Bu nedenle bir kez daha söylüyorum: Amerikan patentli postmodern romanlarıyla Orhan Pamuk’un modern Türk edebiyatını temsil edebilmesi olanaksızdır. Çünkü, postmodern edebiyat emeğe, özgürlüğe, bağımsızlığa, çağdaşlığa karşıdır ve gelenekçilik adı altında gericiliği savunmaktadır.

Orhan Pamuk’un, bugün postmodern Amerikan edebiyatının en önemli temsilcileri olan Philip Roth veya Paul Auster’e verilmeyen bu ödülle ödüllendirilmesi de zaten Nobel’in yazınsal değil, siyasal bir olgu olduğunu bütün çıplaklığıyla gösterse gerektir.Tekrar ediyorum; Bu ödül kesinlikle Türk edebiyatına verilmiş bir ödül değil, Orhan Pamuk’a verilmiş bir ücrettir.”
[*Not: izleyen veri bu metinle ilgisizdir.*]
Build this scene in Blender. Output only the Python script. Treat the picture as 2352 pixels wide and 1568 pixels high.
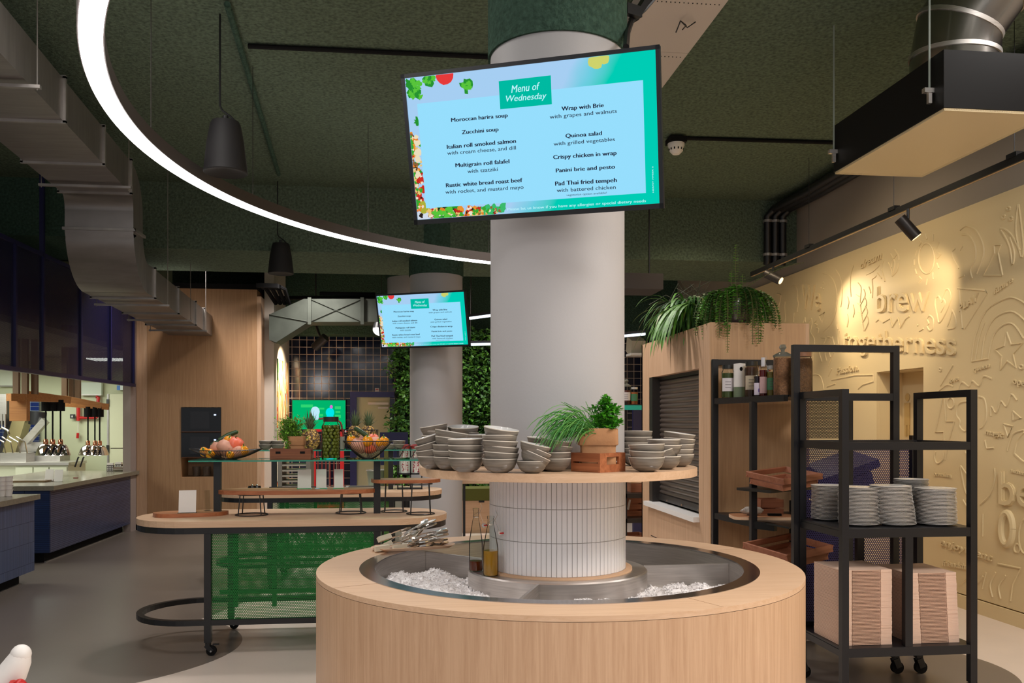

1950’lerin CHP aşığı yazarlarından sıyrılıp toplumcu-gerçekçi edebiyatı tercih eden Demirtaş Ceyhun, -son yıllardaki siyasi tercihini saymazsak- yazdığı hikâye, roman ve siyasi yazılarla, ABD ve AB karşıtı duruşuyla, Nâzım Kültür Merkezi’ne verdiği destekle saygımızı ve bizden sonraki nesiller tarafından okunmayı hak etmektedir. Genç edebiyatçılara düşen ise; devralınması gereken ve halkının yanında olan edebiyat bayrağını hakkını vererek dalgalandırmaktır.